Still, Democrats aren’t convinced. A spokesman for the state Democratic Party pointed out that Rep. Luke Messer, one of the candidates who lost the primary Tuesday, wasn’t in attendance at the rally.

“The biggest takeaway from last night – not even President Trump can heal the wounds of the nastiest race in politics,” said Michael Feldman.

Democrats expect plenty of Trump rallies throughout the election cycle, and in many ways those events reinforce the central deciding factor of the midterms: Democrats are relying on strong personal brands in their states to win crossover support from Independents and moderate Republicans, while Republicans hope Trump’s popularity will extend down the ballot and rally his base for their candidates.

Donnelly showcased exactly how they’re likely to do that.

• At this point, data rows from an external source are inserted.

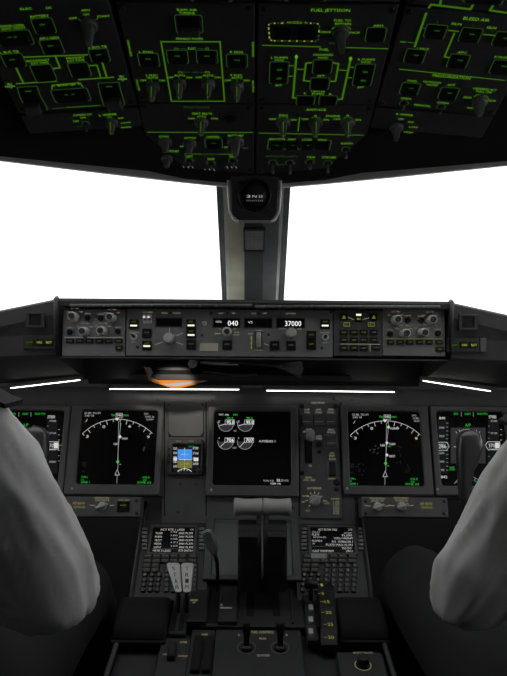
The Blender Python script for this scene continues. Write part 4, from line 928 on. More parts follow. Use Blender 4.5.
sP(t, [(173.8, 458), (177.5, 458), (177.5, 461), (173.8, 461)], 'sw', .0001); sP(t, [(194, 458.4), (198.6, 458.4), (198.6, 461.6), (194, 461.6)], 'sw', .0001)
sS(t, circ_px(185, 478, 9, 40, 140, 10), 1.2, 'sw'); sT(t, '1013', 189, 193.6, 447, 1.8, 'sg')
for k in range(5): sS(t, [(178.6 + k*3, 469.4 - abs(k-2)*-.5), (178.2 + k*3.1, 471.6)], .7, 'sw')
t.part('screen_marking', t.print)
for x, y in ((169.9, 450), (169.9, 456), (169.9, 463)): t.part('bezel_button', MB().prism(t.R(x - 1, y - 1.5, x + 1, y + 1.5), .012, .014, 'black', .0004), bz)
for x in (179, 192): t.part('bezel_button', MB().prism(t.R(x - 2.5, 441.3, x + 2.5, 443.5), .012, .014, 'knobdark', .0004), bz)
t.part('bezel_knob', MB().lathe([(.005, .012), (.0048, .022), (.004, .023)], (*t.L(199, 471), 0), 'dark', 16), bz)
t = Thing('blank_cover_plate', 'plain grey square plate with cut corners above the small standby screen', 'cover plate', MIP, 186, 420)
q = [(172, 403.5), (200, 403.5), (203.8, 407), (203.8, 433), (200, 437), (172, 437), (168, 433), (168, 407)]
t.part('plate', MB().prism(t.Q(q), .0003, .004, 'cover', .0015))
screws(t, t.Q([(169.6, 405), (202.4, 405), (169.6, 435.6), (202.4, 435.6)]), .0028, 'black', .0004)

# landing gear panel
t = Thing('landing_gear_panel', 'narrow grey panel with short gear lever, push switches and a rotary autobrake knob', 'control panel', MIP, 319, 457, h=.0008)
t.part('faceplate', MB().prism(t.R(299.5, 401, 340, 517, .001, 2), 0, .004, 'panel', .001)); t.print = MB(); PZ = .0044
def pT(s2, a, b2, y, h_=1.7, m='white'): t.T(t.print, s2, a, b2, y, h_, m, PZ)
pT('GND PROX', 311, 324.5, 403.2, 2); pT('FLAP', 304.5, 309.5, 410); pT('OVRD', 304, 310, 412.8); pT('GEAR', 315.5, 321, 410); pT('OVRD', 315, 322, 412.8); pT('TERR', 327.5, 333.5, 410); pT('OVRD', 327, 334, 412.8)
pT('ALTN', 306, 311.5, 429.5); pT('UP', 303, 306, 432); pT('LOCK', 309, 314, 432); pT('LOCK', 316, 321.5, 436.6); pT('OVRD', 315.5, 321.8, 439); pT('BRAKE', 328, 333.5, 430); pT('SOURCE', 326.5, 335, 432.6)
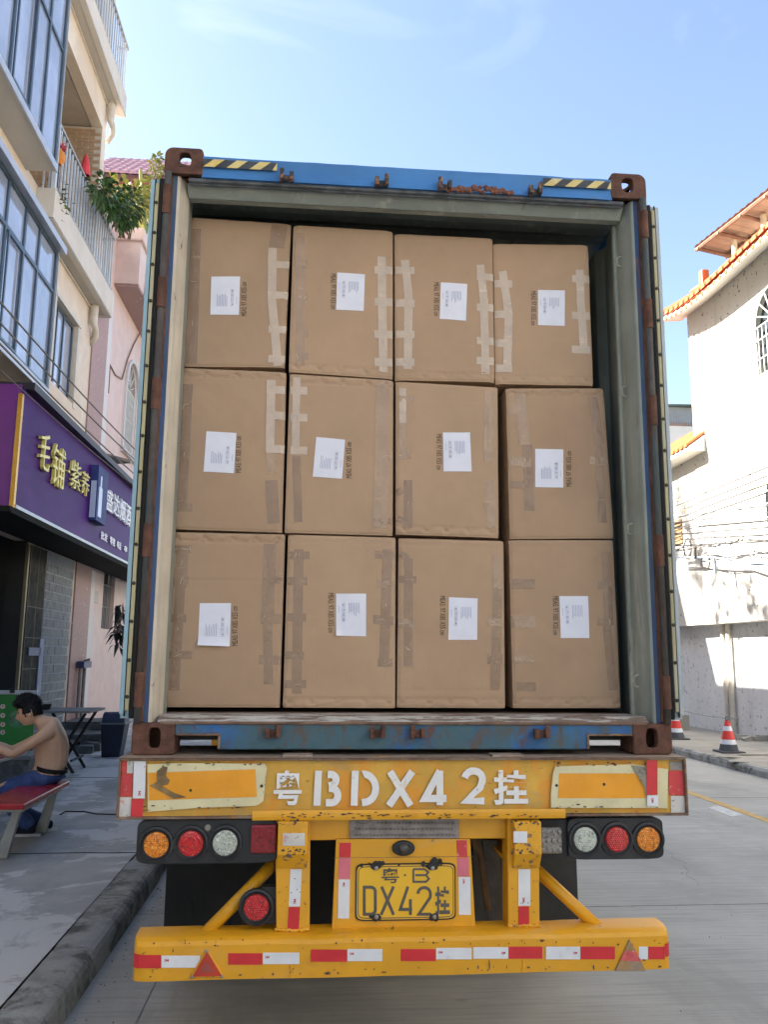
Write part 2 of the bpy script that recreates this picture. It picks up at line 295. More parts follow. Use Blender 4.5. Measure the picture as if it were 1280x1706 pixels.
def holed_plate(mb, O, u, v, W, H, hc, rx, ry, t, e=2.6, rnd_c=None, n=48):
    """plate W x H centred on O with a rounded hole at hc, thickness t away from the u x v normal"""
    nn = u.cross(v).normalized(); inner = sup(rx, ry, n, e); outer = []
    for (a, b) in inner:
        d = V((a, b)).normalized(); ts = []
        for lim, comp, off in ((W/2, d.x, hc[0]), (H/2, d.y, hc[1])):
            if abs(comp) > 1e-6: ts.append((math.copysign(lim, comp)-off)/comp)
        p = V(hc)+d*min(ts); outer.append(p)
    for cx in (-1, 1):
        for cy in (-1, 1):
            q = V((cx*W/2, cy*H/2)); k = min(range(n), key=lambda i: (outer[i]-q).length); outer[k] = q
    if rnd_c:
        for k, q in enumerate(outer):
            for cx, cy, r in rnd_c:
                c = V((cx*(W/2-r), cy*(H/2-r))); d = q-c
                if d.x*cx > 0 and d.y*cy > 0: outer[k] = c+d.normalized()*r
    vs = [O+u*p.x+v*p.y for p in outer]+[O+u*(hc[0]+a)+v*(hc[1]+b) for a, b in inner]
    vs += [p-nn*t for p in vs]; fs = []
    for i in range(n):
        j = (i+1) % n
        fs += [(i, j, n+j, n+i), (2*n+j, 2*n+i, 3*n+i, 3*n+j), (n+i, n+j, 3*n+j, 3*n+i), (j, i, 2*n+i, 2*n+j)]
    mb.add(vs, fs); return mb
def facade(mb, O, u, v, W, H, holes, depth):
    """wall W x H with openings (u0,u1,v0,v1,arched); reveals go in by depth; returns nothing"""
    nn = u.cross(v).normalized(); P = lambda a, b, d=0: O+u*a+v*b-nn*d
    us = sorted(set([0, W]+[h[0] for h in holes]+[h[1] for h in holes])); vs = sorted(set([0, H]+[h[2] for h in holes]+[h[3] for h in holes]))
    for i in range(len(us)-1):
        for j in range(len(vs)-1):
            cu, cv = (us[i]+us[i+1])/2, (vs[j]+vs[j+1])/2
            if any(h[0] < cu < h[1] and h[2] < cv < h[3] for h in holes): continue
            mb.add([P(us[i], vs[j]), P(us[i+1], vs[j]), P(us[i+1], vs[j+1]), P(us[i], vs[j+1])], [(0, 1, 2, 3)])
    for h in holes:
        u0, u1, v0, v1 = h[:4]; arch = len(h) > 4 and h[4]
        pts = [(u0, v0), (u1, v0)]
        if arch:
            r = (u1-u0)/2; cv = v1-r; N_ = 14
            arcp = [((u0+u1)/2+r*math.cos(math.pi*k/N_), cv+r*math.sin(math.pi*k/N_)) for k in range(N_+1)]
            for k in range(N_):
                a, b = arcp[k], arcp[k+1]; crn = (u1, v1) if k < N_/2 else (u0, v1)
                mb.add([P(*a), P(*crn), P(*b)], [(0, 1, 2)])
            pts += arcp
        else: pts += [(u1, v1), (u0, v1)]
        for k in range(len(pts)):
            a, b = pts[k], pts[(k+1) % len(pts)]
            if (V(a)-V(b)).length < 1e-6: continue
            mb.add([P(*a), P(*b), P(b[0], b[1], depth), P(a[0], a[1], depth)], [(0, 1, 2, 3)])
    return mb

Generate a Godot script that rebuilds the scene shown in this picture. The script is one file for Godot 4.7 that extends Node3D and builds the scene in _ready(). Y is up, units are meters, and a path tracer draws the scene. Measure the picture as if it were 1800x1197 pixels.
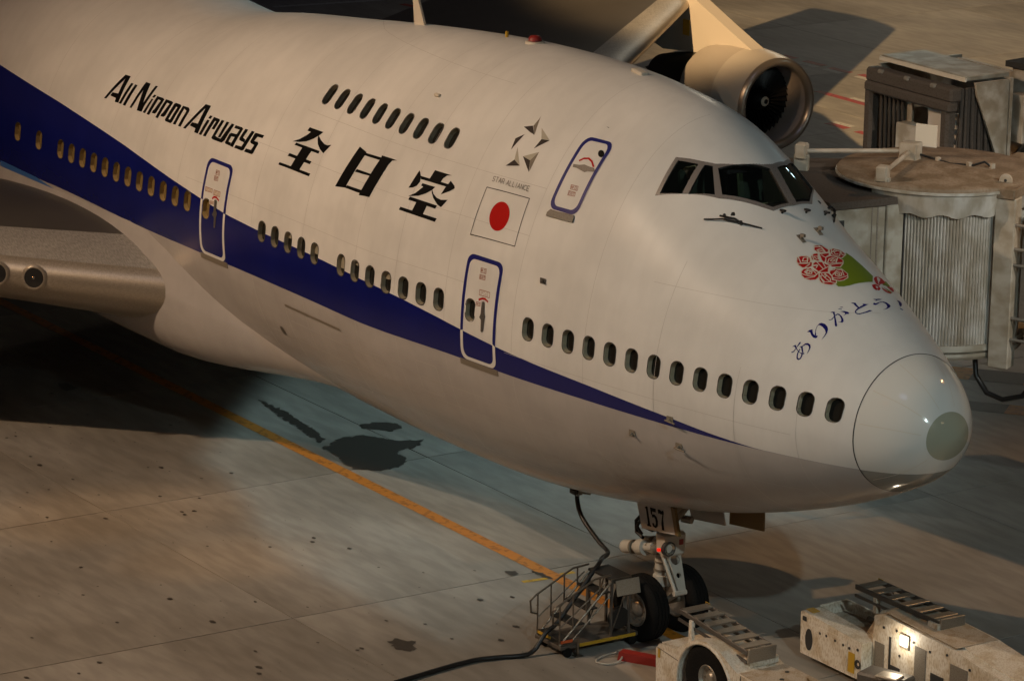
extends Node3D
# An airliner at its stand at night: x runs towards the nose, z to starboard, y up; metres.

const SHIFT := 0.03
const U_STEPS := 1600
const U_MOST := 7.4
var table := [[], [], [], [], []]
var M := {}
var jet: Node3D


# ---------------------------------------------------------------- materials
func lin(r: float, g: float, b: float) -> Color:
	return Color(r, g, b).linear_to_srgb()


func mat(called: String, c: Color, rough: float, metal := 0.0, spec := 0.5) -> StandardMaterial3D:
	var m := StandardMaterial3D.new()
	m.resource_name = called
	m.albedo_color = c
	m.roughness = rough
	m.metallic = metal
	m.metallic_specular = spec
	M[called] = m
	return m


func noise_tex(seed_: int, freq: float, octaves: int, a: float, b: float, low: Color, high: Color, size := 512) -> NoiseTexture2D:
	var n := FastNoiseLite.new()
	n.seed = seed_
	n.frequency = freq
	n.fractal_octaves = octaves
	n.noise_type = FastNoiseLite.TYPE_SIMPLEX_SMOOTH
	var g := Gradient.new()
	g.offsets = PackedFloat32Array([a, b])
	g.colors = PackedColorArray([low, high])
	var t := NoiseTexture2D.new()
	t.width = size
	t.height = size
	t.seamless = true
	t.noise = n
	t.color_ramp = g
	return t


func grime(m: StandardMaterial3D, t: Texture2D, scale: Vector3, t2: Texture2D = null, scale2 := Vector3.ONE) -> void:
	m.albedo_texture = t
	m.uv1_triplanar = true
	m.uv1_world_triplanar = true
	m.uv1_scale = scale
	if t2:
		m.detail_enabled = true
		m.detail_albedo = t2
		m.detail_blend_mode = BaseMaterial3D.BLEND_MODE_MUL
		m.detail_uv_layer = BaseMaterial3D.DETAIL_UV_2
		m.uv2_triplanar = true
		m.uv2_world_triplanar = true
		m.uv2_scale = scale2


func glow(m: StandardMaterial3D, c: Color, e: float) -> void:
	m.emission_enabled = true
	m.emission = c
	m.emission_energy_multiplier = e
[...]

His campaign released its second ad of the cycle ahead of the president’s visit, showing the Democrat standing on a bridge to emphasize his centrism and willingness to reach across the aisle. Donnelly said he represents the “Hoosier common-sense middle,” a phrase he used in ads during his first successful run for Senate in 2012.

“It's okay that the President and Vice President are here today for politics, but problems only get solved when you roll up your sleeves and put in the hard work,” Donnelly said in a statement after the president’s rally. “I'm Indiana's hired help in the Senate because I don't work for any president or any political party -- I work for Hoosiers, and that will never change."

It’s a strategy that’s likely to be repeated every time Trump visits a state with a Democratic incumbent: acknowledge the visit, but don’t engage with the president.

“It doesn’t matter who comes to town, voters just want someone who puts their interests first. That’s what these Senate Democrats have done and what they should keep focusing on,” said one Senate campaign aide.

And even as Republicans work hard to align themselves to Trump in the primaries, Democrats hope that his popularity in these states won’t trickle down come November.

“Trumpy-ness is not transferable,” Ohio Democratic Chairman David Pepper said to a local newspaper following that state’s primary Tuesday.